─── DATA EXTRACT

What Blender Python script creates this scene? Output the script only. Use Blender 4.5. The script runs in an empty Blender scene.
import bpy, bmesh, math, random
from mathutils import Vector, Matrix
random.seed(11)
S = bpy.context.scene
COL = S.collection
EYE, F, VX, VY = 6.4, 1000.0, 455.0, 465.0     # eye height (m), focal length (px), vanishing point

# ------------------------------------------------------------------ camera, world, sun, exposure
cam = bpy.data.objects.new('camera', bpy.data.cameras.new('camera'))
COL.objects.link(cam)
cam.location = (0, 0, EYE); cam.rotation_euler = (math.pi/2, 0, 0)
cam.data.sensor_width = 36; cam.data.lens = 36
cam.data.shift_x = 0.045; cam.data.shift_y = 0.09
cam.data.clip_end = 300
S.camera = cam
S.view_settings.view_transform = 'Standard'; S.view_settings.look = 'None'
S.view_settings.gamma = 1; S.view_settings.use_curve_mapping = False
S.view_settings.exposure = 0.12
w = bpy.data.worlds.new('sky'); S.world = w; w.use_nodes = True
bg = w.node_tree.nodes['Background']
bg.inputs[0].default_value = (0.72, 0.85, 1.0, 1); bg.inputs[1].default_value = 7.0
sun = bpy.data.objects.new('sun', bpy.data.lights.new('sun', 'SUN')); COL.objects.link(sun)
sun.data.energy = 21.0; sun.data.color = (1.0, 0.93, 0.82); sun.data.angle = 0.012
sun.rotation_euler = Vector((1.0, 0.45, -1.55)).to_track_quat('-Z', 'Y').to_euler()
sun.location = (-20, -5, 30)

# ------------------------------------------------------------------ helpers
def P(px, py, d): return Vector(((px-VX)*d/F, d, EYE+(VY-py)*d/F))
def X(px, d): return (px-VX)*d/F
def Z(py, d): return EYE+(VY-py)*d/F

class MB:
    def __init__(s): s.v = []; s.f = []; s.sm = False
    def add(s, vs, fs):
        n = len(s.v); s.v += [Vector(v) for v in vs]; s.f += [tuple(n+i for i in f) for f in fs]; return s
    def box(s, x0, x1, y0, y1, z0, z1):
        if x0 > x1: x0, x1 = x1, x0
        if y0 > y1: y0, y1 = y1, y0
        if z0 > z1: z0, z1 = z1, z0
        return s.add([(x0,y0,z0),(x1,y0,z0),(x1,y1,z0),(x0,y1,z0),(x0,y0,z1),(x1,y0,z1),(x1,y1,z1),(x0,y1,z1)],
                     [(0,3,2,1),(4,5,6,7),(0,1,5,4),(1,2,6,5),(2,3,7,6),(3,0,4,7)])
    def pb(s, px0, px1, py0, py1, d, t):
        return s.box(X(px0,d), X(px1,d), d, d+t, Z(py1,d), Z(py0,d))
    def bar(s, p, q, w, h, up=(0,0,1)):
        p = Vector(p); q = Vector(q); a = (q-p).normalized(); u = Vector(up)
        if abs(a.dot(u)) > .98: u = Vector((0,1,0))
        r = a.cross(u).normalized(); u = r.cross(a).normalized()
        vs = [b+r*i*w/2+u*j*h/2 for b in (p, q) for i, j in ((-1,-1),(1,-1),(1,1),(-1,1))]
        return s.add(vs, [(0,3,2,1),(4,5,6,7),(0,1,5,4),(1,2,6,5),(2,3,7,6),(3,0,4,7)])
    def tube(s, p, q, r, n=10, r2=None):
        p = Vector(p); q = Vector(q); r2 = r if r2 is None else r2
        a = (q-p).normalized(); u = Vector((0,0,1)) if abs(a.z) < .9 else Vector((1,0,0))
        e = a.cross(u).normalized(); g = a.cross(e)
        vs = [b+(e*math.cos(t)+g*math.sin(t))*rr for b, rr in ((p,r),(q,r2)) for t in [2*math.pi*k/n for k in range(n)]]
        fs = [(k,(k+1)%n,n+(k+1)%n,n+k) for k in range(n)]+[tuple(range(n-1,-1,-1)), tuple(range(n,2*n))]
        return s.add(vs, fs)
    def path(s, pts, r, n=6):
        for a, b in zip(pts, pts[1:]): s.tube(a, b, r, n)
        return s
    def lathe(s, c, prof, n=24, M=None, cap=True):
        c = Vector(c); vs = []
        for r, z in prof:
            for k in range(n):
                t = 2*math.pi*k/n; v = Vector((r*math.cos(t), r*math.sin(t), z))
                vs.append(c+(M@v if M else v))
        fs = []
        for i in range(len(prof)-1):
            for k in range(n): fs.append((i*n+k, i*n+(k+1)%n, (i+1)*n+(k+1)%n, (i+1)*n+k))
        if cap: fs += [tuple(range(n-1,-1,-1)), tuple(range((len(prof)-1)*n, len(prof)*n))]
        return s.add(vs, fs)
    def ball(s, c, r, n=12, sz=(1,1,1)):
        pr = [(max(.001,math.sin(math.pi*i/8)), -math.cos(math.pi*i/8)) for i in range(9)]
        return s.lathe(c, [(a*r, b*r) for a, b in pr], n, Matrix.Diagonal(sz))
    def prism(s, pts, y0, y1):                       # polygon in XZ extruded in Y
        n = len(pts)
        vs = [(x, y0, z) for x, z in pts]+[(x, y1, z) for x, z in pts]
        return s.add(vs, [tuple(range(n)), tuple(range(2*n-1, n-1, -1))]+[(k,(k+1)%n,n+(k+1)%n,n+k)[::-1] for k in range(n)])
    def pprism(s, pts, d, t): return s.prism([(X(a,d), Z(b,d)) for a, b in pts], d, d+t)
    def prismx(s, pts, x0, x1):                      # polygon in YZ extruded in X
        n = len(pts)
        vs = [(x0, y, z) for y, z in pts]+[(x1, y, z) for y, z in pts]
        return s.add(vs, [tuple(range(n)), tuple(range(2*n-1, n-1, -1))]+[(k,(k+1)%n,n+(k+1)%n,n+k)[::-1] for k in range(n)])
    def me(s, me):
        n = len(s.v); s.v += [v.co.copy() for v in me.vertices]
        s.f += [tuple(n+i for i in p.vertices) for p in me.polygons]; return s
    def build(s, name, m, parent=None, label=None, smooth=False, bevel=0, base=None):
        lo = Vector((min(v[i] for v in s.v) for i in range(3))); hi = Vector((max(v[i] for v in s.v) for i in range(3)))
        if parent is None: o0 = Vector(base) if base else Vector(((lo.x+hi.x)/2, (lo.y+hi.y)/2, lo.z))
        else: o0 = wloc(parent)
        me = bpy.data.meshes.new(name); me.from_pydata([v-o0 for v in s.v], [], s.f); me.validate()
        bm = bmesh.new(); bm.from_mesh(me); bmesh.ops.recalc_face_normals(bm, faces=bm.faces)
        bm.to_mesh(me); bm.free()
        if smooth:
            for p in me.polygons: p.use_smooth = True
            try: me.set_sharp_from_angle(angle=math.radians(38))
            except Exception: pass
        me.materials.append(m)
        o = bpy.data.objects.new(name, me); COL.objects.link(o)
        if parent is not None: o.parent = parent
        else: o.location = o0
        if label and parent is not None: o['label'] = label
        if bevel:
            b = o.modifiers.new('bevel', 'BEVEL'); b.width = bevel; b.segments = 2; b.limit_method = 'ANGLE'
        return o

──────

Retype the listing above in full, with no alterations.

FULL OUTPUT:
What Blender Python script creates this scene? Output the script only. Use Blender 4.5. The script runs in an empty Blender scene.
import bpy, bmesh, math, random
from mathutils import Vector, Matrix
random.seed(11)
S = bpy.context.scene
COL = S.collection
EYE, F, VX, VY = 6.4, 1000.0, 455.0, 465.0     # eye height (m), focal length (px), vanishing point

# ------------------------------------------------------------------ camera, world, sun, exposure
cam = bpy.data.objects.new('camera', bpy.data.cameras.new('camera'))
COL.objects.link(cam)
cam.location = (0, 0, EYE); cam.rotation_euler = (math.pi/2, 0, 0)
cam.data.sensor_width = 36; cam.data.lens = 36
cam.data.shift_x = 0.045; cam.data.shift_y = 0.09
cam.data.clip_end = 300
S.camera = cam
S.view_settings.view_transform = 'Standard'; S.view_settings.look = 'None'
S.view_settings.gamma = 1; S.view_settings.use_curve_mapping = False
S.view_settings.exposure = 0.12
w = bpy.data.worlds.new('sky'); S.world = w; w.use_nodes = True
bg = w.node_tree.nodes['Background']
bg.inputs[0].default_value = (0.72, 0.85, 1.0, 1); bg.inputs[1].default_value = 7.0
sun = bpy.data.objects.new('sun', bpy.data.lights.new('sun', 'SUN')); COL.objects.link(sun)
sun.data.energy = 21.0; sun.data.color = (1.0, 0.93, 0.82); sun.data.angle = 0.012
sun.rotation_euler = Vector((1.0, 0.45, -1.55)).to_track_quat('-Z', 'Y').to_euler()
sun.location = (-20, -5, 30)

# ------------------------------------------------------------------ helpers
def P(px, py, d): return Vector(((px-VX)*d/F, d, EYE+(VY-py)*d/F))
def X(px, d): return (px-VX)*d/F
def Z(py, d): return EYE+(VY-py)*d/F

class MB:
    def __init__(s): s.v = []; s.f = []; s.sm = False
    def add(s, vs, fs):
        n = len(s.v); s.v += [Vector(v) for v in vs]; s.f += [tuple(n+i for i in f) for f in fs]; return s
    def box(s, x0, x1, y0, y1, z0, z1):
        if x0 > x1: x0, x1 = x1, x0
        if y0 > y1: y0, y1 = y1, y0
        if z0 > z1: z0, z1 = z1, z0
        return s.add([(x0,y0,z0),(x1,y0,z0),(x1,y1,z0),(x0,y1,z0),(x0,y0,z1),(x1,y0,z1),(x1,y1,z1),(x0,y1,z1)],
                     [(0,3,2,1),(4,5,6,7),(0,1,5,4),(1,2,6,5),(2,3,7,6),(3,0,4,7)])
    def pb(s, px0, px1, py0, py1, d, t):
        return s.box(X(px0,d), X(px1,d), d, d+t, Z(py1,d), Z(py0,d))
    def bar(s, p, q, w, h, up=(0,0,1)):
        p = Vector(p); q = Vector(q); a = (q-p).normalized(); u = Vector(up)
        if abs(a.dot(u)) > .98: u = Vector((0,1,0))
        r = a.cross(u).normalized(); u = r.cross(a).normalized()
        vs = [b+r*i*w/2+u*j*h/2 for b in (p, q) for i, j in ((-1,-1),(1,-1),(1,1),(-1,1))]
        return s.add(vs, [(0,3,2,1),(4,5,6,7),(0,1,5,4),(1,2,6,5),(2,3,7,6),(3,0,4,7)])
    def tube(s, p, q, r, n=10, r2=None):
        p = Vector(p); q = Vector(q); r2 = r if r2 is None else r2
        a = (q-p).normalized(); u = Vector((0,0,1)) if abs(a.z) < .9 else Vector((1,0,0))
        e = a.cross(u).normalized(); g = a.cross(e)
        vs = [b+(e*math.cos(t)+g*math.sin(t))*rr for b, rr in ((p,r),(q,r2)) for t in [2*math.pi*k/n for k in range(n)]]
        fs = [(k,(k+1)%n,n+(k+1)%n,n+k) for k in range(n)]+[tuple(range(n-1,-1,-1)), tuple(range(n,2*n))]
        return s.add(vs, fs)
    def path(s, pts, r, n=6):
        for a, b in zip(pts, pts[1:]): s.tube(a, b, r, n)
        return s
    def lathe(s, c, prof, n=24, M=None, cap=True):
        c = Vector(c); vs = []
        for r, z in prof:
            for k in range(n):
                t = 2*math.pi*k/n; v = Vector((r*math.cos(t), r*math.sin(t), z))
                vs.append(c+(M@v if M else v))
        fs = []
        for i in range(len(prof)-1):
            for k in range(n): fs.append((i*n+k, i*n+(k+1)%n, (i+1)*n+(k+1)%n, (i+1)*n+k))
        if cap: fs += [tuple(range(n-1,-1,-1)), tuple(range((len(prof)-1)*n, len(prof)*n))]
        return s.add(vs, fs)
    def ball(s, c, r, n=12, sz=(1,1,1)):
        pr = [(max(.001,math.sin(math.pi*i/8)), -math.cos(math.pi*i/8)) for i in range(9)]
        return s.lathe(c, [(a*r, b*r) for a, b in pr], n, Matrix.Diagonal(sz))
    def prism(s, pts, y0, y1):                       # polygon in XZ extruded in Y
        n = len(pts)
        vs = [(x, y0, z) for x, z in pts]+[(x, y1, z) for x, z in pts]
        return s.add(vs, [tuple(range(n)), tuple(range(2*n-1, n-1, -1))]+[(k,(k+1)%n,n+(k+1)%n,n+k)[::-1] for k in range(n)])
    def pprism(s, pts, d, t): return s.prism([(X(a,d), Z(b,d)) for a, b in pts], d, d+t)
    def prismx(s, pts, x0, x1):                      # polygon in YZ extruded in X
        n = len(pts)
        vs = [(x0, y, z) for y, z in pts]+[(x1, y, z) for y, z in pts]
        return s.add(vs, [tuple(range(n)), tuple(range(2*n-1, n-1, -1))]+[(k,(k+1)%n,n+(k+1)%n,n+k)[::-1] for k in range(n)])
    def me(s, me):
        n = len(s.v); s.v += [v.co.copy() for v in me.vertices]
        s.f += [tuple(n+i for i in p.vertices) for p in me.polygons]; return s
    def build(s, name, m, parent=None, label=None, smooth=False, bevel=0, base=None):
        lo = Vector((min(v[i] for v in s.v) for i in range(3))); hi = Vector((max(v[i] for v in s.v) for i in range(3)))
        if parent is None: o0 = Vector(base) if base else Vector(((lo.x+hi.x)/2, (lo.y+hi.y)/2, lo.z))
        else: o0 = wloc(parent)
        me = bpy.data.meshes.new(name); me.from_pydata([v-o0 for v in s.v], [], s.f); me.validate()
        bm = bmesh.new(); bm.from_mesh(me); bmesh.ops.recalc_face_normals(bm, faces=bm.faces)
        bm.to_mesh(me); bm.free()
        if smooth:
            for p in me.polygons: p.use_smooth = True
            try: me.set_sharp_from_angle(angle=math.radians(38))
            except Exception: pass
        me.materials.append(m)
        o = bpy.data.objects.new(name, me); COL.objects.link(o)
        if parent is not None: o.parent = parent
        else: o.location = o0
        if label and parent is not None: o['label'] = label
        if bevel:
            b = o.modifiers.new('bevel', 'BEVEL'); b.width = bevel; b.segments = 2; b.limit_method = 'ANGLE'
        return o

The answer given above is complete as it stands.